Requirements
Retype all of the data exactly as given.

Given data
____________
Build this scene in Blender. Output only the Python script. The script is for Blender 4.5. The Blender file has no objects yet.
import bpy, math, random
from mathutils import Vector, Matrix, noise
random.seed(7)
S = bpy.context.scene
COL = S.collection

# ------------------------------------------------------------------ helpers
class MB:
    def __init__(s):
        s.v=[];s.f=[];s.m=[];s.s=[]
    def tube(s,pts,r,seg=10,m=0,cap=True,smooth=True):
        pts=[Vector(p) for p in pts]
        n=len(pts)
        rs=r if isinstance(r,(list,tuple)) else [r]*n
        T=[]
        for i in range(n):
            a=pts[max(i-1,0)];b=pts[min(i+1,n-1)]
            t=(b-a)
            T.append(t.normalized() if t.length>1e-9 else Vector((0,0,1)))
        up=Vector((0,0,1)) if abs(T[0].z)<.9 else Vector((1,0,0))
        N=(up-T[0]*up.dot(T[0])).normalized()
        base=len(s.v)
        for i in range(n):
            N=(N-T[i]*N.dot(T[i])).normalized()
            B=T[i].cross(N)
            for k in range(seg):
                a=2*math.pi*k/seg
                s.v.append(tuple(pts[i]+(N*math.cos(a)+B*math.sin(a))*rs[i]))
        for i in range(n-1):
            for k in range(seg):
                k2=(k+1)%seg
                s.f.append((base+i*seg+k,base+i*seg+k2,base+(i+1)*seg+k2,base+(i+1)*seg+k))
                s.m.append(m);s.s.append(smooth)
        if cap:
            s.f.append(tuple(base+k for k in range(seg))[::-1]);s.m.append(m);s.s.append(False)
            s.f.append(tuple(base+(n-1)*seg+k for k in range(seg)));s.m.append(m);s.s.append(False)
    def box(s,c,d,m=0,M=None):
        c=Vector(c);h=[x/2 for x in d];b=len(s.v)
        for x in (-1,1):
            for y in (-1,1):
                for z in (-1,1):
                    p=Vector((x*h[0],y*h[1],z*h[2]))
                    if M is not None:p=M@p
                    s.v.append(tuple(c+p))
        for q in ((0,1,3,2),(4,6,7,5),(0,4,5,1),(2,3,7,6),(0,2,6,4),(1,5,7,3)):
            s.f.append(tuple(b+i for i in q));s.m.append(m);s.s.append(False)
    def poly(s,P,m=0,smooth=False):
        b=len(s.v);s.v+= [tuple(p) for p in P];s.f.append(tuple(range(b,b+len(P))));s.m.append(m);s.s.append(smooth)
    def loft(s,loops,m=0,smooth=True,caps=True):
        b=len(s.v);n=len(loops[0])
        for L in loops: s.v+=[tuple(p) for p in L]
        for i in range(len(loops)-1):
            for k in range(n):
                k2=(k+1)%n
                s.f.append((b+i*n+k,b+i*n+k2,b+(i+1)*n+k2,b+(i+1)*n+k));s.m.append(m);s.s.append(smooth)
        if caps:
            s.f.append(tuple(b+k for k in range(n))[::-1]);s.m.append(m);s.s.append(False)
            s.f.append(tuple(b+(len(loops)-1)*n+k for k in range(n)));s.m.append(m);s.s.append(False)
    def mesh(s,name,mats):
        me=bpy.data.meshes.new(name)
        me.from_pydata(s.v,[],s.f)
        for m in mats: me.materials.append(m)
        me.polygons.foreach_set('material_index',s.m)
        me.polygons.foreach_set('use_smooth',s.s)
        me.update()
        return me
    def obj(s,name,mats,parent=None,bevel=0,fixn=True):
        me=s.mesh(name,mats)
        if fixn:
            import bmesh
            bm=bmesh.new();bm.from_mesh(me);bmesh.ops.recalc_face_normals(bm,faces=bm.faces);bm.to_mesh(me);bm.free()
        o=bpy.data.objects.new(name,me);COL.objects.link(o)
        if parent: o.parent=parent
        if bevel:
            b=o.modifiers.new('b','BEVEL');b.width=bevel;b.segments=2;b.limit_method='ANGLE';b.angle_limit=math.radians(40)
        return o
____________
Worked solution
Build this scene in Blender. Output only the Python script. The script is for Blender 4.5. The Blender file has no objects yet.
import bpy, math, random
from mathutils import Vector, Matrix, noise
random.seed(7)
S = bpy.context.scene
COL = S.collection

# ------------------------------------------------------------------ helpers
class MB:
    def __init__(s):
        s.v=[];s.f=[];s.m=[];s.s=[]
    def tube(s,pts,r,seg=10,m=0,cap=True,smooth=True):
        pts=[Vector(p) for p in pts]
        n=len(pts)
        rs=r if isinstance(r,(list,tuple)) else [r]*n
        T=[]
        for i in range(n):
            a=pts[max(i-1,0)];b=pts[min(i+1,n-1)]
            t=(b-a)
            T.append(t.normalized() if t.length>1e-9 else Vector((0,0,1)))
        up=Vector((0,0,1)) if abs(T[0].z)<.9 else Vector((1,0,0))
        N=(up-T[0]*up.dot(T[0])).normalized()
        base=len(s.v)
        for i in range(n):
            N=(N-T[i]*N.dot(T[i])).normalized()
            B=T[i].cross(N)
            for k in range(seg):
                a=2*math.pi*k/seg
                s.v.append(tuple(pts[i]+(N*math.cos(a)+B*math.sin(a))*rs[i]))
        for i in range(n-1):
            for k in range(seg):
                k2=(k+1)%seg
                s.f.append((base+i*seg+k,base+i*seg+k2,base+(i+1)*seg+k2,base+(i+1)*seg+k))
                s.m.append(m);s.s.append(smooth)
        if cap:
            s.f.append(tuple(base+k for k in range(seg))[::-1]);s.m.append(m);s.s.append(False)
            s.f.append(tuple(base+(n-1)*seg+k for k in range(seg)));s.m.append(m);s.s.append(False)
    def box(s,c,d,m=0,M=None):
        c=Vector(c);h=[x/2 for x in d];b=len(s.v)
        for x in (-1,1):
            for y in (-1,1):
                for z in (-1,1):
                    p=Vector((x*h[0],y*h[1],z*h[2]))
                    if M is not None:p=M@p
                    s.v.append(tuple(c+p))
        for q in ((0,1,3,2),(4,6,7,5),(0,4,5,1),(2,3,7,6),(0,2,6,4),(1,5,7,3)):
            s.f.append(tuple(b+i for i in q));s.m.append(m);s.s.append(False)
    def poly(s,P,m=0,smooth=False):
        b=len(s.v);s.v+= [tuple(p) for p in P];s.f.append(tuple(range(b,b+len(P))));s.m.append(m);s.s.append(smooth)
    def loft(s,loops,m=0,smooth=True,caps=True):
        b=len(s.v);n=len(loops[0])
        for L in loops: s.v+=[tuple(p) for p in L]
        for i in range(len(loops)-1):
            for k in range(n):
                k2=(k+1)%n
                s.f.append((b+i*n+k,b+i*n+k2,b+(i+1)*n+k2,b+(i+1)*n+k));s.m.append(m);s.s.append(smooth)
        if caps:
            s.f.append(tuple(b+k for k in range(n))[::-1]);s.m.append(m);s.s.append(False)
            s.f.append(tuple(b+(len(loops)-1)*n+k for k in range(n)));s.m.append(m);s.s.append(False)
    def mesh(s,name,mats):
        me=bpy.data.meshes.new(name)
        me.from_pydata(s.v,[],s.f)
        for m in mats: me.materials.append(m)
        me.polygons.foreach_set('material_index',s.m)
        me.polygons.foreach_set('use_smooth',s.s)
        me.update()
        return me
    def obj(s,name,mats,parent=None,bevel=0,fixn=True):
        me=s.mesh(name,mats)
        if fixn:
            import bmesh
            bm=bmesh.new();bm.from_mesh(me);bmesh.ops.recalc_face_normals(bm,faces=bm.faces);bm.to_mesh(me);bm.free()
        o=bpy.data.objects.new(name,me);COL.objects.link(o)
        if parent: o.parent=parent
        if bevel:
            b=o.modifiers.new('b','BEVEL');b.width=bevel;b.segments=2;b.limit_method='ANGLE';b.angle_limit=math.radians(40)
        return o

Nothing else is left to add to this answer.